*Stored data*
......

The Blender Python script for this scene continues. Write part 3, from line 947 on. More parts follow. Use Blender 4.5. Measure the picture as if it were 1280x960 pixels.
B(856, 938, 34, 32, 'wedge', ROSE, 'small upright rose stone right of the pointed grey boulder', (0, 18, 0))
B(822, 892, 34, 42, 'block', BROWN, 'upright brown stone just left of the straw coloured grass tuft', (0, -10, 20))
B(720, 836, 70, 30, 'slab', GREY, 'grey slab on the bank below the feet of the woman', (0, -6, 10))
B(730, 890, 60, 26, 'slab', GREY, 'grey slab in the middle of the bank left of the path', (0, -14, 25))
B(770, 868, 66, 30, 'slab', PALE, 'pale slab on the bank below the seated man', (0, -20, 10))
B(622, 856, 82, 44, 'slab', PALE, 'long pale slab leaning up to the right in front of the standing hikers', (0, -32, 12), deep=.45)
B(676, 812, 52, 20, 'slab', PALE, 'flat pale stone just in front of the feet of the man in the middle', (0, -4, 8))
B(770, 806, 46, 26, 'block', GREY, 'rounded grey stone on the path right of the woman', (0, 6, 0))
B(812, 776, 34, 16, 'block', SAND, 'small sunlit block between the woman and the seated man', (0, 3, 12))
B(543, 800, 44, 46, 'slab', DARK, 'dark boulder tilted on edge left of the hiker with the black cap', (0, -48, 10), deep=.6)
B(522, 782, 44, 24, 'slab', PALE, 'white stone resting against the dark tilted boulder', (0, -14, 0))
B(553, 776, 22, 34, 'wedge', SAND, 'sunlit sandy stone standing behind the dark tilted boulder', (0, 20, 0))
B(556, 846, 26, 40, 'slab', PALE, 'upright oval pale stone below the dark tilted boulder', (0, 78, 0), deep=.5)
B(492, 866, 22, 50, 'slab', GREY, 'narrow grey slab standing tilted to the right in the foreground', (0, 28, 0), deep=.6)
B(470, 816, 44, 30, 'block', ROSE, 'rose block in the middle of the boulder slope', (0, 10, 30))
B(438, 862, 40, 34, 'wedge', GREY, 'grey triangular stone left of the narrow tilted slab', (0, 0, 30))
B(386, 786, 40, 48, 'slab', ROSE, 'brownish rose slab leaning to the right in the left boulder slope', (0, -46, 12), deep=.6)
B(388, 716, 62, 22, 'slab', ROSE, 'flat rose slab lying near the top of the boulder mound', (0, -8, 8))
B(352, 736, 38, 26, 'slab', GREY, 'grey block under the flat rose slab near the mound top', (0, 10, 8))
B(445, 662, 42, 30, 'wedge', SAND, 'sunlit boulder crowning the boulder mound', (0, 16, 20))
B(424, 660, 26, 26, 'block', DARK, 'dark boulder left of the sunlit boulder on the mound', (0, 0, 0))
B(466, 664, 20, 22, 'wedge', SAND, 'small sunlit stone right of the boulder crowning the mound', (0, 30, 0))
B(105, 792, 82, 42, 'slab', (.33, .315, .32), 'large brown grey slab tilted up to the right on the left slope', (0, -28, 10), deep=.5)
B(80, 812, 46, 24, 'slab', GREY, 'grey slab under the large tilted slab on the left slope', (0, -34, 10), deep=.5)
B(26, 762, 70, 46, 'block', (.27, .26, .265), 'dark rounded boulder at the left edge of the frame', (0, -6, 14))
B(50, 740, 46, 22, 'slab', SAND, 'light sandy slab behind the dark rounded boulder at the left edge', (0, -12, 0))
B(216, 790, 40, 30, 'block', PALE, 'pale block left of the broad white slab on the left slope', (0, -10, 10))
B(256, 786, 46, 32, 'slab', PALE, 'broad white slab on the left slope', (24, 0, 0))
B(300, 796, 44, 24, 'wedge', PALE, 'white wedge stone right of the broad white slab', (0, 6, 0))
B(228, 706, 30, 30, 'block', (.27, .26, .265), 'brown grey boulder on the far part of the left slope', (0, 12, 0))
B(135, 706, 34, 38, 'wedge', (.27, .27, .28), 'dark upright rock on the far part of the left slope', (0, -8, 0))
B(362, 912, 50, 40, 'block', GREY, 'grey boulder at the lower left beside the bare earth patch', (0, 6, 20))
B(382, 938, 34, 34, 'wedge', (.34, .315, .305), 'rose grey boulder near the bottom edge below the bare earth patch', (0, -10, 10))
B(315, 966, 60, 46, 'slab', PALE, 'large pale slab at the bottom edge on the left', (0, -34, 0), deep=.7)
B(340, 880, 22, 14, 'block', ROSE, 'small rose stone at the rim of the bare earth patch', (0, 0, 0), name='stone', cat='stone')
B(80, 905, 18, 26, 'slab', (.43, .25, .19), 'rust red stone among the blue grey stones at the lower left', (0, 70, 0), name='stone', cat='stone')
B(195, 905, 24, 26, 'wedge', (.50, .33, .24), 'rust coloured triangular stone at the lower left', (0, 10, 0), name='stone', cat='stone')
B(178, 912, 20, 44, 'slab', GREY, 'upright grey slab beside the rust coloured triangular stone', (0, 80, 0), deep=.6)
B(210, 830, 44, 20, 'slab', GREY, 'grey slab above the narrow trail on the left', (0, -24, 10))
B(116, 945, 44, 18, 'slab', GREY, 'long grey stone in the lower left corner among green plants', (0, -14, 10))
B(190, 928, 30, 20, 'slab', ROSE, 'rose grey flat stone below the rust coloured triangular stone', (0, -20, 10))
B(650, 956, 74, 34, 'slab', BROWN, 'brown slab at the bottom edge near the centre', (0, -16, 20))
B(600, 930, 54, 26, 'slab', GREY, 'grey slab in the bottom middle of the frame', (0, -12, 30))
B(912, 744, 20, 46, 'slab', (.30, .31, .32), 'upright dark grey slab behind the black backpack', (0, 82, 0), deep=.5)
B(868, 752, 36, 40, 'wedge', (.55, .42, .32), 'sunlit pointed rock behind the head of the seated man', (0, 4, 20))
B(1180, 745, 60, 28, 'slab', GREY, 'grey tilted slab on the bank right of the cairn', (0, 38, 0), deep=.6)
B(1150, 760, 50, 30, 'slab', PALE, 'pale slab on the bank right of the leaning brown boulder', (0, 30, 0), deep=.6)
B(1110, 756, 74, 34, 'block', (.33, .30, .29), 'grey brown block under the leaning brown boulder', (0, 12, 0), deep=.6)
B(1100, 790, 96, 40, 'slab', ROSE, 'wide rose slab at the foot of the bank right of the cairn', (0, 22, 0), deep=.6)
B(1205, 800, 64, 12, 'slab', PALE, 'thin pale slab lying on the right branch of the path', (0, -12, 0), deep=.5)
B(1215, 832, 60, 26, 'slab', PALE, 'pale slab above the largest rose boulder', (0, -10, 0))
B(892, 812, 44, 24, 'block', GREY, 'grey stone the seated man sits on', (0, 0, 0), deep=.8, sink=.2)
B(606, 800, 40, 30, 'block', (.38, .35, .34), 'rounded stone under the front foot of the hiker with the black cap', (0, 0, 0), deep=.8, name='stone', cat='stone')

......

*What you need to do*
Take the lines above and print them exactly.

*Correct result*
The Blender Python script for this scene continues. Write part 3, from line 947 on. More parts follow. Use Blender 4.5. Measure the picture as if it were 1280x960 pixels.
B(856, 938, 34, 32, 'wedge', ROSE, 'small upright rose stone right of the pointed grey boulder', (0, 18, 0))
B(822, 892, 34, 42, 'block', BROWN, 'upright brown stone just left of the straw coloured grass tuft', (0, -10, 20))
B(720, 836, 70, 30, 'slab', GREY, 'grey slab on the bank below the feet of the woman', (0, -6, 10))
B(730, 890, 60, 26, 'slab', GREY, 'grey slab in the middle of the bank left of the path', (0, -14, 25))
B(770, 868, 66, 30, 'slab', PALE, 'pale slab on the bank below the seated man', (0, -20, 10))
B(622, 856, 82, 44, 'slab', PALE, 'long pale slab leaning up to the right in front of the standing hikers', (0, -32, 12), deep=.45)
B(676, 812, 52, 20, 'slab', PALE, 'flat pale stone just in front of the feet of the man in the middle', (0, -4, 8))
B(770, 806, 46, 26, 'block', GREY, 'rounded grey stone on the path right of the woman', (0, 6, 0))
B(812, 776, 34, 16, 'block', SAND, 'small sunlit block between the woman and the seated man', (0, 3, 12))
B(543, 800, 44, 46, 'slab', DARK, 'dark boulder tilted on edge left of the hiker with the black cap', (0, -48, 10), deep=.6)
B(522, 782, 44, 24, 'slab', PALE, 'white stone resting against the dark tilted boulder', (0, -14, 0))
B(553, 776, 22, 34, 'wedge', SAND, 'sunlit sandy stone standing behind the dark tilted boulder', (0, 20, 0))
B(556, 846, 26, 40, 'slab', PALE, 'upright oval pale stone below the dark tilted boulder', (0, 78, 0), deep=.5)
B(492, 866, 22, 50, 'slab', GREY, 'narrow grey slab standing tilted to the right in the foreground', (0, 28, 0), deep=.6)
B(470, 816, 44, 30, 'block', ROSE, 'rose block in the middle of the boulder slope', (0, 10, 30))
B(438, 862, 40, 34, 'wedge', GREY, 'grey triangular stone left of the narrow tilted slab', (0, 0, 30))
B(386, 786, 40, 48, 'slab', ROSE, 'brownish rose slab leaning to the right in the left boulder slope', (0, -46, 12), deep=.6)
B(388, 716, 62, 22, 'slab', ROSE, 'flat rose slab lying near the top of the boulder mound', (0, -8, 8))
B(352, 736, 38, 26, 'slab', GREY, 'grey block under the flat rose slab near the mound top', (0, 10, 8))
B(445, 662, 42, 30, 'wedge', SAND, 'sunlit boulder crowning the boulder mound', (0, 16, 20))
B(424, 660, 26, 26, 'block', DARK, 'dark boulder left of the sunlit boulder on the mound', (0, 0, 0))
B(466, 664, 20, 22, 'wedge', SAND, 'small sunlit stone right of the boulder crowning the mound', (0, 30, 0))
B(105, 792, 82, 42, 'slab', (.33, .315, .32), 'large brown grey slab tilted up to the right on the left slope', (0, -28, 10), deep=.5)
B(80, 812, 46, 24, 'slab', GREY, 'grey slab under the large tilted slab on the left slope', (0, -34, 10), deep=.5)
B(26, 762, 70, 46, 'block', (.27, .26, .265), 'dark rounded boulder at the left edge of the frame', (0, -6, 14))
B(50, 740, 46, 22, 'slab', SAND, 'light sandy slab behind the dark rounded boulder at the left edge', (0, -12, 0))
B(216, 790, 40, 30, 'block', PALE, 'pale block left of the broad white slab on the left slope', (0, -10, 10))
B(256, 786, 46, 32, 'slab', PALE, 'broad white slab on the left slope', (24, 0, 0))
B(300, 796, 44, 24, 'wedge', PALE, 'white wedge stone right of the broad white slab', (0, 6, 0))
B(228, 706, 30, 30, 'block', (.27, .26, .265), 'brown grey boulder on the far part of the left slope', (0, 12, 0))
B(135, 706, 34, 38, 'wedge', (.27, .27, .28), 'dark upright rock on the far part of the left slope', (0, -8, 0))
B(362, 912, 50, 40, 'block', GREY, 'grey boulder at the lower left beside the bare earth patch', (0, 6, 20))
B(382, 938, 34, 34, 'wedge', (.34, .315, .305), 'rose grey boulder near the bottom edge below the bare earth patch', (0, -10, 10))
B(315, 966, 60, 46, 'slab', PALE, 'large pale slab at the bottom edge on the left', (0, -34, 0), deep=.7)
B(340, 880, 22, 14, 'block', ROSE, 'small rose stone at the rim of the bare earth patch', (0, 0, 0), name='stone', cat='stone')
B(80, 905, 18, 26, 'slab', (.43, .25, .19), 'rust red stone among the blue grey stones at the lower left', (0, 70, 0), name='stone', cat='stone')
B(195, 905, 24, 26, 'wedge', (.50, .33, .24), 'rust coloured triangular stone at the lower left', (0, 10, 0), name='stone', cat='stone')
B(178, 912, 20, 44, 'slab', GREY, 'upright grey slab beside the rust coloured triangular stone', (0, 80, 0), deep=.6)
B(210, 830, 44, 20, 'slab', GREY, 'grey slab above the narrow trail on the left', (0, -24, 10))
B(116, 945, 44, 18, 'slab', GREY, 'long grey stone in the lower left corner among green plants', (0, -14, 10))
B(190, 928, 30, 20, 'slab', ROSE, 'rose grey flat stone below the rust coloured triangular stone', (0, -20, 10))
B(650, 956, 74, 34, 'slab', BROWN, 'brown slab at the bottom edge near the centre', (0, -16, 20))
B(600, 930, 54, 26, 'slab', GREY, 'grey slab in the bottom middle of the frame', (0, -12, 30))
B(912, 744, 20, 46, 'slab', (.30, .31, .32), 'upright dark grey slab behind the black backpack', (0, 82, 0), deep=.5)
B(868, 752, 36, 40, 'wedge', (.55, .42, .32), 'sunlit pointed rock behind the head of the seated man', (0, 4, 20))
B(1180, 745, 60, 28, 'slab', GREY, 'grey tilted slab on the bank right of the cairn', (0, 38, 0), deep=.6)
B(1150, 760, 50, 30, 'slab', PALE, 'pale slab on the bank right of the leaning brown boulder', (0, 30, 0), deep=.6)
B(1110, 756, 74, 34, 'block', (.33, .30, .29), 'grey brown block under the leaning brown boulder', (0, 12, 0), deep=.6)
B(1100, 790, 96, 40, 'slab', ROSE, 'wide rose slab at the foot of the bank right of the cairn', (0, 22, 0), deep=.6)
B(1205, 800, 64, 12, 'slab', PALE, 'thin pale slab lying on the right branch of the path', (0, -12, 0), deep=.5)
B(1215, 832, 60, 26, 'slab', PALE, 'pale slab above the largest rose boulder', (0, -10, 0))
B(892, 812, 44, 24, 'block', GREY, 'grey stone the seated man sits on', (0, 0, 0), deep=.8, sink=.2)
B(606, 800, 40, 30, 'block', (.38, .35, .34), 'rounded stone under the front foot of the hiker with the black cap', (0, 0, 0), deep=.8, name='stone', cat='stone')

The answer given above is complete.